Anticipatory planning refers to preparing proactive measures and concrete responses to future scenarios, forming a bridge between thinking about the future and acting on it today. This solves two limitations of foresight:
- It makes foresight concrete. Strategic foresight often identifies broad issues such as “fragmented global governance.” Anticipatory planning translates them into concrete scenarios. What specific situation might result from this trend? How would it affect our agenda, field operations, or workforce? For instance, instead of broadly discussing “fragmented global governance,” an IO might confidentially explore a scenario where a specific country leaves the United Nations.
- It links foresight to today’s decisions. The “tyranny of the now”, which is the tendency for people to focus on urgent issues rather than the future, often crowds out long-term planning and investments. Anticipatory planning can help overcome this problem by forcing organisations to determine what responses to potential futures could look like and what actions can be taken now. This approach enables decision-makers to reallocate funding, hire specific experts, or rethink existing strategies. For example, the United Nations works with states to anticipate areas susceptible to flooding and put critical infrastructure adaptations on their policy agenda.
What can IOs do to put anticipatory planning into practice?
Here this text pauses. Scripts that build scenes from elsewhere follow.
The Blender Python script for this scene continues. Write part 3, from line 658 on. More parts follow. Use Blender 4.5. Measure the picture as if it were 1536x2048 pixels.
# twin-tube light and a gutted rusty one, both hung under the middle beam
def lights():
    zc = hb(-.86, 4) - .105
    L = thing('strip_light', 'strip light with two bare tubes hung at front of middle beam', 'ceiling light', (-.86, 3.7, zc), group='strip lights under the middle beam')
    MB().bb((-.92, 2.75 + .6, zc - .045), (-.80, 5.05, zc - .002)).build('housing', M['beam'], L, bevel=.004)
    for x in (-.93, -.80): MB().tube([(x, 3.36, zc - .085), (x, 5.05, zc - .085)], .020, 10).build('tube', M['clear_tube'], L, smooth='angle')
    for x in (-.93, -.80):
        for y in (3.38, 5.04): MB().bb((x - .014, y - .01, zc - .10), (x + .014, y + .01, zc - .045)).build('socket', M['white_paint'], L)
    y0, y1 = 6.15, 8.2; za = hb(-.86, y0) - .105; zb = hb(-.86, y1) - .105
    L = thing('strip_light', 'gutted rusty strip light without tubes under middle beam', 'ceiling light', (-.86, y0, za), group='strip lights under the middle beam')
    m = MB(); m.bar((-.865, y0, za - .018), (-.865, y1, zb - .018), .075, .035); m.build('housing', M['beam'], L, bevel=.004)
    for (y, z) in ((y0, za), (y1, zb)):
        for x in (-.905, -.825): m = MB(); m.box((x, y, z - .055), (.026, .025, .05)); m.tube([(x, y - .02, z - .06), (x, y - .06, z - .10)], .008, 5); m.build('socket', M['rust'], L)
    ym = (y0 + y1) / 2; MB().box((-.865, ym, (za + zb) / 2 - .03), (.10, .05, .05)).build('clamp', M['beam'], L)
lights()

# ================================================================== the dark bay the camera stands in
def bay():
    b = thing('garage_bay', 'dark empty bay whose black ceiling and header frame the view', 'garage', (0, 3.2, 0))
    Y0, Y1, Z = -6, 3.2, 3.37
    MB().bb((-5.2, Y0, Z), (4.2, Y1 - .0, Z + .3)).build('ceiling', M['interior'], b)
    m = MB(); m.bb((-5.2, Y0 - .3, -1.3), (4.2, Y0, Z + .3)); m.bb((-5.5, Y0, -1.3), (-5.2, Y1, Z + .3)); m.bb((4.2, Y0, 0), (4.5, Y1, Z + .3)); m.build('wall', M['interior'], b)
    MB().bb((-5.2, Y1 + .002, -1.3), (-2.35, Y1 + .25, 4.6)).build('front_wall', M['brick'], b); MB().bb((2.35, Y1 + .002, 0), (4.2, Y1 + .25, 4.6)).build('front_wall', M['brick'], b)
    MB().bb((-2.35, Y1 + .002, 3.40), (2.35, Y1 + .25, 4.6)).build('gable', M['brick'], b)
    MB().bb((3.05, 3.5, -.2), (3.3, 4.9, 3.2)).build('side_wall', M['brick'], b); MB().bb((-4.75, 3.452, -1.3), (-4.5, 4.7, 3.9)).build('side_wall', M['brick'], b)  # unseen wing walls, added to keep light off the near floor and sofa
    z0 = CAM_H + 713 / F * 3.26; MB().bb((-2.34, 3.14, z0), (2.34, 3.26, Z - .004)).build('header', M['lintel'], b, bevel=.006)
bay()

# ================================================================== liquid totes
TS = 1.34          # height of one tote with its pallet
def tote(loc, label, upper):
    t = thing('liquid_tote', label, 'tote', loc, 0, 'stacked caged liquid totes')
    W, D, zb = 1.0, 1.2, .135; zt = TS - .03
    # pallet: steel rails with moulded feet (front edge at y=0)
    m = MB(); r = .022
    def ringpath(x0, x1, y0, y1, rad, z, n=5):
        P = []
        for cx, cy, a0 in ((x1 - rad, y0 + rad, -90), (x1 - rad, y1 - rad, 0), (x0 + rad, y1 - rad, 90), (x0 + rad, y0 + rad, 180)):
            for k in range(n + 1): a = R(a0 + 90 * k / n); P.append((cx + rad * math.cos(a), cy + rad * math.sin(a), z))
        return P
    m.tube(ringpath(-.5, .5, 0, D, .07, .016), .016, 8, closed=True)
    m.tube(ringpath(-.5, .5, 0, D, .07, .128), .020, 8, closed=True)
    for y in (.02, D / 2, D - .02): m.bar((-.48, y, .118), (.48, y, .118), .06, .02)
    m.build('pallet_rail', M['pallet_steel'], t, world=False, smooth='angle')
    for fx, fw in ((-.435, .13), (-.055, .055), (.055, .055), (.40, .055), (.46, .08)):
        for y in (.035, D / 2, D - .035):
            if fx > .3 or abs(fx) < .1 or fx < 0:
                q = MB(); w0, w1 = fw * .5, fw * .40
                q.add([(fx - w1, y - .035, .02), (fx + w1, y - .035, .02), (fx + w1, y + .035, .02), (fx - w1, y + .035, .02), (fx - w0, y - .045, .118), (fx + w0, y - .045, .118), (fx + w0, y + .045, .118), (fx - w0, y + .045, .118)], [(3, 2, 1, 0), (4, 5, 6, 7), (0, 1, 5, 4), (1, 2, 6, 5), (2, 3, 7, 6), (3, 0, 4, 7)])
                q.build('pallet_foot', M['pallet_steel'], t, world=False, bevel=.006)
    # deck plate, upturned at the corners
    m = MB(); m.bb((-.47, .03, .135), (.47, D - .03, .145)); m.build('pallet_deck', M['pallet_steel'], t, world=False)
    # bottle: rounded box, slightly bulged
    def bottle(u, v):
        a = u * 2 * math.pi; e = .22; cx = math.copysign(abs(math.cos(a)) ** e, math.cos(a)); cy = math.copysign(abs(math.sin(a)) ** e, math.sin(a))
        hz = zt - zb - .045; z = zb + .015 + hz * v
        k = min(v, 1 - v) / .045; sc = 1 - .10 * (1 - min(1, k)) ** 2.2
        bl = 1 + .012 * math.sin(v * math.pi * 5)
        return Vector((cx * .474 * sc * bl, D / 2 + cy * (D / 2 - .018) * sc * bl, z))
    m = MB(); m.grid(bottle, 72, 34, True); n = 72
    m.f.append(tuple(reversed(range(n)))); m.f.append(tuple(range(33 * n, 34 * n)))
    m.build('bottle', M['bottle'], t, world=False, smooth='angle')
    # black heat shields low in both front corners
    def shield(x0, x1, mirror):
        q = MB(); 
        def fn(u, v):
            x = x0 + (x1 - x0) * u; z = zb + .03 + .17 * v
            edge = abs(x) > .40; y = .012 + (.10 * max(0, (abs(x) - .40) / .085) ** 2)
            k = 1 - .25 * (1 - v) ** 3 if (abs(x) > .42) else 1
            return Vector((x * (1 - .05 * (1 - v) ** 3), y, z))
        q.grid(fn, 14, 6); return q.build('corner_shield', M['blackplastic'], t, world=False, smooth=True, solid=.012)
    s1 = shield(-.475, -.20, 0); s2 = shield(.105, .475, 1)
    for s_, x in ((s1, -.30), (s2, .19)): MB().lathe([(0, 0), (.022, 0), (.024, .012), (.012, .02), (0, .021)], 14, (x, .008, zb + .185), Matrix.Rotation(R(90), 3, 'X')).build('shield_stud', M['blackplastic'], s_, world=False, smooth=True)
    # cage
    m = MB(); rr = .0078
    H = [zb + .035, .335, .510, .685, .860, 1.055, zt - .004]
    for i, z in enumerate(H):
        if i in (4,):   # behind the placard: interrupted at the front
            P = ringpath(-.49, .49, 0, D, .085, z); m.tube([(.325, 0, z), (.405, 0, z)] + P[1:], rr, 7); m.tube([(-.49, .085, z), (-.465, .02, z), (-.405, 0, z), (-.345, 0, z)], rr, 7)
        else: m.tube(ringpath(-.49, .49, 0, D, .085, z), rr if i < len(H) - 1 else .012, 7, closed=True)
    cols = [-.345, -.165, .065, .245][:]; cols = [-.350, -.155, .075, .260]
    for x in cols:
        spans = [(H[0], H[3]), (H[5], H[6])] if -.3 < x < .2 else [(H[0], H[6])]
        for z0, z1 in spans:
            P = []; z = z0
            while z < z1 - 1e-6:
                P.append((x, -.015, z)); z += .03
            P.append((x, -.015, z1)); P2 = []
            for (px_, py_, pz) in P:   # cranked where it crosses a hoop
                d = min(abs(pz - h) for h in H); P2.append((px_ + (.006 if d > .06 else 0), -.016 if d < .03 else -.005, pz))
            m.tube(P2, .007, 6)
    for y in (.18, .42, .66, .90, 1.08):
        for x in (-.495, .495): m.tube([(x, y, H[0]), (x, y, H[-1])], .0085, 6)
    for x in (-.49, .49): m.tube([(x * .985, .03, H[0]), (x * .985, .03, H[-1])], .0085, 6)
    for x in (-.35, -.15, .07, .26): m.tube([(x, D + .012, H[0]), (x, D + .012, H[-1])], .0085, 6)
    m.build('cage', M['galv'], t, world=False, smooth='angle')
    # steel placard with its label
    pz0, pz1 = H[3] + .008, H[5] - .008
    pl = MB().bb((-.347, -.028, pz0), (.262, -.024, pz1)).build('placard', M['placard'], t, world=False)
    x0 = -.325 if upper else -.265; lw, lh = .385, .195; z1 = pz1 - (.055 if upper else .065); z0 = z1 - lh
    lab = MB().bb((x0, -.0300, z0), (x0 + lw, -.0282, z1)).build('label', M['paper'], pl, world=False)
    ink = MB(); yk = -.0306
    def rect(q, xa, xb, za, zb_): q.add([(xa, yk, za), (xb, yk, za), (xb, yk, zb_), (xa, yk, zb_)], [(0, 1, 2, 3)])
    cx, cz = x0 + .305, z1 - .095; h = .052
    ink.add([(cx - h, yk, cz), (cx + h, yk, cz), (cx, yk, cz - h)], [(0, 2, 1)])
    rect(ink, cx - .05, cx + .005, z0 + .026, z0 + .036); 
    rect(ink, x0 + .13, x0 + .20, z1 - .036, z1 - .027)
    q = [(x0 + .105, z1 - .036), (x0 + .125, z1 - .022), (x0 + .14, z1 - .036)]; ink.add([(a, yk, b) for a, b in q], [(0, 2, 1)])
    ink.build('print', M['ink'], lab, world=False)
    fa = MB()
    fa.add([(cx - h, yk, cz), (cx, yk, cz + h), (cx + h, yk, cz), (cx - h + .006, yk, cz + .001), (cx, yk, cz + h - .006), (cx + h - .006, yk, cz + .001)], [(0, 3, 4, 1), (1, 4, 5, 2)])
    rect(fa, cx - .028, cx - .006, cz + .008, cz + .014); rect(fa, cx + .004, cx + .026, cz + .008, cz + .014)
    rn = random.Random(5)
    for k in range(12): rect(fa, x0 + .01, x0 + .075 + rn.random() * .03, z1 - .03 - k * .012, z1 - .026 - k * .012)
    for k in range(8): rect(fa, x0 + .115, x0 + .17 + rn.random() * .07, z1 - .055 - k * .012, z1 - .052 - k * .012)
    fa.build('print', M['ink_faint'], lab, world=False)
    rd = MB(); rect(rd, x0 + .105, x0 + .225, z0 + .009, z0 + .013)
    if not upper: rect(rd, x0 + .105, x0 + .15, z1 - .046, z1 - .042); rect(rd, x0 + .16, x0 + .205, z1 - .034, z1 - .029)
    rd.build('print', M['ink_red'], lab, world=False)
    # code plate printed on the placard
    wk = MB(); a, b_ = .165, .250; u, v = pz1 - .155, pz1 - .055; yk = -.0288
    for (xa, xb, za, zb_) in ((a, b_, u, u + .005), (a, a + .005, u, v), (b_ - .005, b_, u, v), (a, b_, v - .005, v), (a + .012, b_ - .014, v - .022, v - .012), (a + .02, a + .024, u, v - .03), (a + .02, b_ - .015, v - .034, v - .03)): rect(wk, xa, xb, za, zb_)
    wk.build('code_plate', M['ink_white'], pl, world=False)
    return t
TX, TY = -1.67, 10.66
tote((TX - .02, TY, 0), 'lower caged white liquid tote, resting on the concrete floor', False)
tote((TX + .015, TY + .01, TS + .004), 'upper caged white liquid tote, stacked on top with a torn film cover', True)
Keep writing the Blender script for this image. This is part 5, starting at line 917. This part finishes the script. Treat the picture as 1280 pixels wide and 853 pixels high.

A practical approach could follow three steps:
- Prioritise key issues. Not every possible future is worth preparing for. IOs should assess foresight insights and prioritize scenarios based on their potential impact and probability. This helps focus resources where they matter most.
- Prepare plans. For the highest-priority scenarios, develop detailed plans outlining who should do what, when, and how, if possible, with pre-agreed triggers and protocols. Even if the scenario never materialises, having relevant stakeholders think it through makes the organisation more resilient.
- Integrate with decision-making. The real value of planning comes when it shapes decisions: how budgets are allocated, where staff are deployed, and how strategies are adjusted. This includes sharing foresight results with decision-makers at the right time while securing their ongoing support.
An example of effective anticipatory planning comes from Finland. Finnish authorities run joint simulations involving the immigration service, police, and border guards to test their response to a sudden influx of asylum seekers. These exercises exposed gaps in coordination, which were then addressed by revising the contingency plans. This has improved the country’s preparedness for migration challenges, preventing coordination gaps that would create costs for Finland and the migrants in a real crisis. While this example comes from a national context, it offers transferable lessons that IOs can adapt to their unique institutional realities.
In a world facing increasing volatility and disruption, anticipatory planning helps organisations mitigate risks and seize emerging opportunities. This approach is especially relevant for the international organisations in Geneva, where early action can shape global outcomes. An IO cannot foresee and plan for every future, but by preparing for a range of scenarios, it can act early and respond effectively when the flames reach its door.